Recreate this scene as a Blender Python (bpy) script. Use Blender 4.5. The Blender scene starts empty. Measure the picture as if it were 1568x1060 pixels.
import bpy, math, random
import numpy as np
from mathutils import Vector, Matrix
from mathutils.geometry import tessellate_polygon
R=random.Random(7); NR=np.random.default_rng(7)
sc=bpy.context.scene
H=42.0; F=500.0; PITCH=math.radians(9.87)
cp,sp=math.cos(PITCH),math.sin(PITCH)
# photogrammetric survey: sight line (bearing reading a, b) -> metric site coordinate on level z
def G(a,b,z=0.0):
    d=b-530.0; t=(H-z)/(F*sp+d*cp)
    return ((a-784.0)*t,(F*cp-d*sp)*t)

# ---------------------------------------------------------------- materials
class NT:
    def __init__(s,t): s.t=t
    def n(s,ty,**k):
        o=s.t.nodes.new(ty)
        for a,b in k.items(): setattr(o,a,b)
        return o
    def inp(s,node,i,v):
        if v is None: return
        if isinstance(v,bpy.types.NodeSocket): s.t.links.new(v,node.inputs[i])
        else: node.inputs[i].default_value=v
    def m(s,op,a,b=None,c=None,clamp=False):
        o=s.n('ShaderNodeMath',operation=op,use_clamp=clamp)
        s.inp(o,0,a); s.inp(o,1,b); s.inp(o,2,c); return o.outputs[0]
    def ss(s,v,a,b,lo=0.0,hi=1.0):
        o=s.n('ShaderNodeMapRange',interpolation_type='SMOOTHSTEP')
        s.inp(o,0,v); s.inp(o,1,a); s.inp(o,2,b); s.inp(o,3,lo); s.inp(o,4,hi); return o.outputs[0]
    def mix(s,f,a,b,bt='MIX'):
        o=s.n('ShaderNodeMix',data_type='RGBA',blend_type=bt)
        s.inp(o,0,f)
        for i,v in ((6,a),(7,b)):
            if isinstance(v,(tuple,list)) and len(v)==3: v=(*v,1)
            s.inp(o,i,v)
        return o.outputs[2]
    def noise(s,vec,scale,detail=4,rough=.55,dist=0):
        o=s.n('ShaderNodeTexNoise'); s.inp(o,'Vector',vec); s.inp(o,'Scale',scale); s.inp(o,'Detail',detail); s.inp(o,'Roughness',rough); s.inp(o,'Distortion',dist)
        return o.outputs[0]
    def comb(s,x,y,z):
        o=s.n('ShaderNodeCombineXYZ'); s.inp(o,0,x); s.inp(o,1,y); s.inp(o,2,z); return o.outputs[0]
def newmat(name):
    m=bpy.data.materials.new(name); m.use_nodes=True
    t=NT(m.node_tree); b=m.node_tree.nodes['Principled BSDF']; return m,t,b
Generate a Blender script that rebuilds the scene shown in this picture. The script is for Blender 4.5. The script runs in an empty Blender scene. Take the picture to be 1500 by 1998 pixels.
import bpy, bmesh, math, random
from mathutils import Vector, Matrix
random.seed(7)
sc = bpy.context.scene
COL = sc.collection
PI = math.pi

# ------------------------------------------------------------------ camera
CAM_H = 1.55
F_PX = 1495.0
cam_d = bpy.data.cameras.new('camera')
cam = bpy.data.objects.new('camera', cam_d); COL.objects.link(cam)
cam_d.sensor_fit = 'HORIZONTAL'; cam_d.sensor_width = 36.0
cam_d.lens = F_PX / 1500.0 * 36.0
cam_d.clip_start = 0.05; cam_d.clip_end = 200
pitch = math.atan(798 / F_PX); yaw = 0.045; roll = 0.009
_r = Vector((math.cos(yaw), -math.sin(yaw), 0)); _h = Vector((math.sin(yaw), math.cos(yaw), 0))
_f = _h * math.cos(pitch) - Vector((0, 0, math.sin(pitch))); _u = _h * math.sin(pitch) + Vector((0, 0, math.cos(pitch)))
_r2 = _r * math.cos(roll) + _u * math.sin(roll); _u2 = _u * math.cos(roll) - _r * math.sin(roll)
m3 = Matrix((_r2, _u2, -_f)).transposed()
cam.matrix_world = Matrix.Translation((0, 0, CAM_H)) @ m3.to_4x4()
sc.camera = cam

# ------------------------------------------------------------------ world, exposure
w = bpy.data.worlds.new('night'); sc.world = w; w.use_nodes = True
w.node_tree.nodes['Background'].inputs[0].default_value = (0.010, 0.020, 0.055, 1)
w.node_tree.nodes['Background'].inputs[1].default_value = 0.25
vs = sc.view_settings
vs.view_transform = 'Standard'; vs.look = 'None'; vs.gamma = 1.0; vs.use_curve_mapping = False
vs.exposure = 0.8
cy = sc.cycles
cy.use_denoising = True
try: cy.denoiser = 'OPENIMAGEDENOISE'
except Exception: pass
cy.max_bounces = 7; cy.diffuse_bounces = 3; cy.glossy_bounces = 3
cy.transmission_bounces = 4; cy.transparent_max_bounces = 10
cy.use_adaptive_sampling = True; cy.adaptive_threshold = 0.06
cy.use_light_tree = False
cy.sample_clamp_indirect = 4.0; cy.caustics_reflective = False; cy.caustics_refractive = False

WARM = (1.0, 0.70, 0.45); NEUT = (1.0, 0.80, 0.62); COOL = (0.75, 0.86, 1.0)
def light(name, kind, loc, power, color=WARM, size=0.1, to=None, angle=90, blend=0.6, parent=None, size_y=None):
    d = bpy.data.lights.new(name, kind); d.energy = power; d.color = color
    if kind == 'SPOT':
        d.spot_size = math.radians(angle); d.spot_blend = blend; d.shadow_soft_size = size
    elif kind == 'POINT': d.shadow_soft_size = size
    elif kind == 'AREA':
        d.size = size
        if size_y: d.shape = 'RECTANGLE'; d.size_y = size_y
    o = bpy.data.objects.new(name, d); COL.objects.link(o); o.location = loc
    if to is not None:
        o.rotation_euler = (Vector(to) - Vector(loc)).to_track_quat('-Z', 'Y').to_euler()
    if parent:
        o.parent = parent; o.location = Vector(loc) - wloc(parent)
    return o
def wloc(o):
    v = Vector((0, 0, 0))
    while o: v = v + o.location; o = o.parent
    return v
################
Work required.
Extract the complete listing verbatim.

Correct result.
Recreate this scene as a Blender Python (bpy) script. Use Blender 4.5. The Blender scene starts empty. Measure the picture as if it were 1568x1060 pixels.
import bpy, math, random
import numpy as np
from mathutils import Vector, Matrix
from mathutils.geometry import tessellate_polygon
R=random.Random(7); NR=np.random.default_rng(7)
sc=bpy.context.scene
H=42.0; F=500.0; PITCH=math.radians(9.87)
cp,sp=math.cos(PITCH),math.sin(PITCH)
# photogrammetric survey: sight line (bearing reading a, b) -> metric site coordinate on level z
def G(a,b,z=0.0):
    d=b-530.0; t=(H-z)/(F*sp+d*cp)
    return ((a-784.0)*t,(F*cp-d*sp)*t)

# ---------------------------------------------------------------- materials
class NT:
    def __init__(s,t): s.t=t
    def n(s,ty,**k):
        o=s.t.nodes.new(ty)
        for a,b in k.items(): setattr(o,a,b)
        return o
    def inp(s,node,i,v):
        if v is None: return
        if isinstance(v,bpy.types.NodeSocket): s.t.links.new(v,node.inputs[i])
        else: node.inputs[i].default_value=v
    def m(s,op,a,b=None,c=None,clamp=False):
        o=s.n('ShaderNodeMath',operation=op,use_clamp=clamp)
        s.inp(o,0,a); s.inp(o,1,b); s.inp(o,2,c); return o.outputs[0]
    def ss(s,v,a,b,lo=0.0,hi=1.0):
        o=s.n('ShaderNodeMapRange',interpolation_type='SMOOTHSTEP')
        s.inp(o,0,v); s.inp(o,1,a); s.inp(o,2,b); s.inp(o,3,lo); s.inp(o,4,hi); return o.outputs[0]
    def mix(s,f,a,b,bt='MIX'):
        o=s.n('ShaderNodeMix',data_type='RGBA',blend_type=bt)
        s.inp(o,0,f)
        for i,v in ((6,a),(7,b)):
            if isinstance(v,(tuple,list)) and len(v)==3: v=(*v,1)
            s.inp(o,i,v)
        return o.outputs[2]
    def noise(s,vec,scale,detail=4,rough=.55,dist=0):
        o=s.n('ShaderNodeTexNoise'); s.inp(o,'Vector',vec); s.inp(o,'Scale',scale); s.inp(o,'Detail',detail); s.inp(o,'Roughness',rough); s.inp(o,'Distortion',dist)
        return o.outputs[0]
    def comb(s,x,y,z):
        o=s.n('ShaderNodeCombineXYZ'); s.inp(o,0,x); s.inp(o,1,y); s.inp(o,2,z); return o.outputs[0]
def newmat(name):
    m=bpy.data.materials.new(name); m.use_nodes=True
    t=NT(m.node_tree); b=m.node_tree.nodes['Principled BSDF']; return m,t,b
Generate a Blender script that rebuilds the scene shown in this picture. The script is for Blender 4.5. The script runs in an empty Blender scene. Take the picture to be 1500 by 1998 pixels.
import bpy, bmesh, math, random
from mathutils import Vector, Matrix
random.seed(7)
sc = bpy.context.scene
COL = sc.collection
PI = math.pi

# ------------------------------------------------------------------ camera
CAM_H = 1.55
F_PX = 1495.0
cam_d = bpy.data.cameras.new('camera')
cam = bpy.data.objects.new('camera', cam_d); COL.objects.link(cam)
cam_d.sensor_fit = 'HORIZONTAL'; cam_d.sensor_width = 36.0
cam_d.lens = F_PX / 1500.0 * 36.0
cam_d.clip_start = 0.05; cam_d.clip_end = 200
pitch = math.atan(798 / F_PX); yaw = 0.045; roll = 0.009
_r = Vector((math.cos(yaw), -math.sin(yaw), 0)); _h = Vector((math.sin(yaw), math.cos(yaw), 0))
_f = _h * math.cos(pitch) - Vector((0, 0, math.sin(pitch))); _u = _h * math.sin(pitch) + Vector((0, 0, math.cos(pitch)))
_r2 = _r * math.cos(roll) + _u * math.sin(roll); _u2 = _u * math.cos(roll) - _r * math.sin(roll)
m3 = Matrix((_r2, _u2, -_f)).transposed()
cam.matrix_world = Matrix.Translation((0, 0, CAM_H)) @ m3.to_4x4()
sc.camera = cam

# ------------------------------------------------------------------ world, exposure
w = bpy.data.worlds.new('night'); sc.world = w; w.use_nodes = True
w.node_tree.nodes['Background'].inputs[0].default_value = (0.010, 0.020, 0.055, 1)
w.node_tree.nodes['Background'].inputs[1].default_value = 0.25
vs = sc.view_settings
vs.view_transform = 'Standard'; vs.look = 'None'; vs.gamma = 1.0; vs.use_curve_mapping = False
vs.exposure = 0.8
cy = sc.cycles
cy.use_denoising = True
try: cy.denoiser = 'OPENIMAGEDENOISE'
except Exception: pass
cy.max_bounces = 7; cy.diffuse_bounces = 3; cy.glossy_bounces = 3
cy.transmission_bounces = 4; cy.transparent_max_bounces = 10
cy.use_adaptive_sampling = True; cy.adaptive_threshold = 0.06
cy.use_light_tree = False
cy.sample_clamp_indirect = 4.0; cy.caustics_reflective = False; cy.caustics_refractive = False

WARM = (1.0, 0.70, 0.45); NEUT = (1.0, 0.80, 0.62); COOL = (0.75, 0.86, 1.0)
def light(name, kind, loc, power, color=WARM, size=0.1, to=None, angle=90, blend=0.6, parent=None, size_y=None):
    d = bpy.data.lights.new(name, kind); d.energy = power; d.color = color
    if kind == 'SPOT':
        d.spot_size = math.radians(angle); d.spot_blend = blend; d.shadow_soft_size = size
    elif kind == 'POINT': d.shadow_soft_size = size
    elif kind == 'AREA':
        d.size = size
        if size_y: d.shape = 'RECTANGLE'; d.size_y = size_y
    o = bpy.data.objects.new(name, d); COL.objects.link(o); o.location = loc
    if to is not None:
        o.rotation_euler = (Vector(to) - Vector(loc)).to_track_quat('-Z', 'Y').to_euler()
    if parent:
        o.parent = parent; o.location = Vector(loc) - wloc(parent)
    return o
def wloc(o):
    v = Vector((0, 0, 0))
    while o: v = v + o.location; o = o.parent
    return v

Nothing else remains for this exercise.